In the light of all the foregoing circumstances, I find that the only conclusion which can be supported by reason is that the paper should be admitted to probate here and its effect as a testamentary disposition left to a decision of the court having jurisdiction over distribution. If the law of the domicile of the donor of a power of appointment is to be applied in distributing the appointive fund under the will of the donee exercising the power, as the cases hold, then the validity of execution of the donee’s will should also be governed by the law of the domicile of the donor. Otherwise, if the donee’s will is denied probate at the domicile of the donor for no other reason than that it is not in conformity with the law of the domicile of the donee and could not be probated there, its legality as a testamentary disposition cannot be judicially determined; *502a result which I think should be avoided if possible.
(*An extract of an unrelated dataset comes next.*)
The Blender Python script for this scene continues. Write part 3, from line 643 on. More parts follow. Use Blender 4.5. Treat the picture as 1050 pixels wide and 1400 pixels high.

This must be especially true where, as here, the writing is testamentary on its face and does nothing more than purport to exercise a power of appointment over personal property the situs of which is here.
I, accordingly, enter the following
Decree
And now, February 3, 1949, the appeal from decree of the register of wills dated May 4, 1948, admitting to probate the writing dated October 14, 1944, as a codicil to the will of Zachary Taylor Shafer, deceased, is dismissed, and the record is remitted to the register of wills.